Where has our comment decency gone? Where has civil discourse disappeared to?


Today when I read that the White House would NOT be releasing pictures of Bin Laden I was relieved. I don't want to see something so gruesome. I know he's dead. We don't need to forward pictures of a man shot in the head around our email. I think it's a wise choice.


However, reading the comments after the story made me sick. There was horrible name calling - finger pointing and yelling. Conspiracy theories and story after story reporting on what Sarah Palin thinks, or Dick Cheney, or Boehner about Obama not releasing the photos. No matter where I look, Facebook, CNN.com, the Deseret News stories, Yahoo News, - all the comments are the same. People are rude, extremely rude. Rarely do you see a post of value. Rarely do you see a thoughtful comment. It's just negative and hurtful and frankly I am tired of it. I may sound like a broken record but most of these comments have no intelligent backing. They have no valid points. They are just heartless and mindless and it's really depressing.


I feel like 75% of our country is crazy and downright rude. It's very disheartening.


But are we? Is it just the internet and the "hidden" nature that it provides for us? I have to believe that. I have to believe we as a people are better than this. I have to believe that 90% of the comments I read online I would never hear someone say out-loud in public.
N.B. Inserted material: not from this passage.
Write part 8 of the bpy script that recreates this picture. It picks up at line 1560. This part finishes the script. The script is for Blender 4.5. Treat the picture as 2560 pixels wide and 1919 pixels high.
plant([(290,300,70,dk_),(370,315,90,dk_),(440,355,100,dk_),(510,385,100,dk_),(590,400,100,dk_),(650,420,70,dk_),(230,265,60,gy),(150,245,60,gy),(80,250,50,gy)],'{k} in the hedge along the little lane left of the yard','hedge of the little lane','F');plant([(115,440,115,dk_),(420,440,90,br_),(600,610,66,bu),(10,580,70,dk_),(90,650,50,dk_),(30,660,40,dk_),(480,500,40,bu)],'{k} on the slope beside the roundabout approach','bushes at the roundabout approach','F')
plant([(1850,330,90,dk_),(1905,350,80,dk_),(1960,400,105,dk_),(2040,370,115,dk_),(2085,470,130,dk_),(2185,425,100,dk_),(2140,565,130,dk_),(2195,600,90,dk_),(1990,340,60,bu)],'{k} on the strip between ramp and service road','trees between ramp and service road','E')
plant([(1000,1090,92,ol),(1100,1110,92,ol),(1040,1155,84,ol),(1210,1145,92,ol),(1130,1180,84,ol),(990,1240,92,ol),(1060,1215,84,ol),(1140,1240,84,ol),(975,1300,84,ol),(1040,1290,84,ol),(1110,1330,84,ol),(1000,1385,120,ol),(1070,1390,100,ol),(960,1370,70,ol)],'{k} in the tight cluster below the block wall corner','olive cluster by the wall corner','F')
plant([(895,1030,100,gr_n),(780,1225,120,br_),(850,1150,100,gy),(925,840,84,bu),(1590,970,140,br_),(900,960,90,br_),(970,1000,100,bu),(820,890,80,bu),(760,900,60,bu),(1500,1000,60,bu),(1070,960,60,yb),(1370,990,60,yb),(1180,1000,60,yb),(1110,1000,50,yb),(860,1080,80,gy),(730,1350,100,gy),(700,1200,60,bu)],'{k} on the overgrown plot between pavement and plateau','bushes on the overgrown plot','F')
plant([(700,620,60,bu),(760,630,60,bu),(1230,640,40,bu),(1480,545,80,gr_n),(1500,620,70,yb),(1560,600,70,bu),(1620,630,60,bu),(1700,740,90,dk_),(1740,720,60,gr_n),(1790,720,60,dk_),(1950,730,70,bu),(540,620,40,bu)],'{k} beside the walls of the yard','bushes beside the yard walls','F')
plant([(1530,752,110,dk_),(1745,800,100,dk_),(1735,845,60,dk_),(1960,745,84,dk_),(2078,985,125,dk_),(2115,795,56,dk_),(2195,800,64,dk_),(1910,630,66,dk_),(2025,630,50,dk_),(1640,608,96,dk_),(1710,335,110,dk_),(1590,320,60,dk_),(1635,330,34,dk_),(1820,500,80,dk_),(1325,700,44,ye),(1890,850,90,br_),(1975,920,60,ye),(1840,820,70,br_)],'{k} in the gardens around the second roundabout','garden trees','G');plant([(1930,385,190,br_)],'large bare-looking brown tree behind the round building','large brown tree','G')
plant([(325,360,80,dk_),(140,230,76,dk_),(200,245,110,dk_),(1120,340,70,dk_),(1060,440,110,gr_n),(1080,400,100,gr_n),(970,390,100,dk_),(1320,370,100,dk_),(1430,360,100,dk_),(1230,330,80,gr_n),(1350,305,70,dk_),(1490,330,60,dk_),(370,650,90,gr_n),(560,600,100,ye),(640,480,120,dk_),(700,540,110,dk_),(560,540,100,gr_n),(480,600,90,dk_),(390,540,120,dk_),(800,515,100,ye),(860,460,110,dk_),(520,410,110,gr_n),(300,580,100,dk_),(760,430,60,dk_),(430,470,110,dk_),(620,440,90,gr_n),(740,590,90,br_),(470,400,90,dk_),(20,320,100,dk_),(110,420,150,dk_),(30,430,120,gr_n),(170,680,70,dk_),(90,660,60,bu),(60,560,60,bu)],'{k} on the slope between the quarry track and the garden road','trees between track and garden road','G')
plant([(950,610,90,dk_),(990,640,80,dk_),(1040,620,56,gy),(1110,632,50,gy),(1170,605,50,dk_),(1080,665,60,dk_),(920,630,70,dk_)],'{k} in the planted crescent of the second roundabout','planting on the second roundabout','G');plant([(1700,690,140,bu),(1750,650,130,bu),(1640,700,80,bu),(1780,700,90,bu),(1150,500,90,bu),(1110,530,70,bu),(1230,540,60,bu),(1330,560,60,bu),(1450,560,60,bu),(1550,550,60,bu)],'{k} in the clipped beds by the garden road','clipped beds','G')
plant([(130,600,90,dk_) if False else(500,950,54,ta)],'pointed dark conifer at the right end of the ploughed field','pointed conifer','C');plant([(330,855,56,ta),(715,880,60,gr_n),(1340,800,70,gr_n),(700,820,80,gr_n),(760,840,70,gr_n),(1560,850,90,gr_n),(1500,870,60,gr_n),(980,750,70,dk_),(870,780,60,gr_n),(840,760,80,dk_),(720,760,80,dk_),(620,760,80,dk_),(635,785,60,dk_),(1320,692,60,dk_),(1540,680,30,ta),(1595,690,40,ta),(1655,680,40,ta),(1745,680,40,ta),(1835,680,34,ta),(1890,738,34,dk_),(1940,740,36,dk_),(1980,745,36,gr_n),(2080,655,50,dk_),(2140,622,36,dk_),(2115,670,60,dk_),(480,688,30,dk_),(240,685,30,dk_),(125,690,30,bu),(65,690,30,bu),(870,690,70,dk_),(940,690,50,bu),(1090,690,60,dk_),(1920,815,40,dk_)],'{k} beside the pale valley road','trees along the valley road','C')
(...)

I have to believe this because it is really making me sad. What have we become? Or have we really always been this mean spirited? This issue is what is keeping me up late tonight. This issue made me take a Xanax so I could breathe. That isn't good people. Common decency toward each other shouldn't be so difficult.


The wise Martin Luther King said, "Have we not come to such an impasse in the modern world that we must love our enemies - or else? The chain reaction of evil - hate begetting hate, wars producing more wars - must be broken, or else we shall be plunged into the dark abyss of annihilation."







Here is my plea, that we knock it off. That we realize most people are inherently good. That we give people the benefit of the doubt. That we stop name calling. That we stop judging. That we stop fighting with one another simply because we have different political parties. That we stop making horrible and rude accusations. That we stop making rude or condescending posts and comments.


I'm vowing to work on it. Will you?


MLK sums it up best, "I have decided to stick with love. Hate is too great a burden to bear."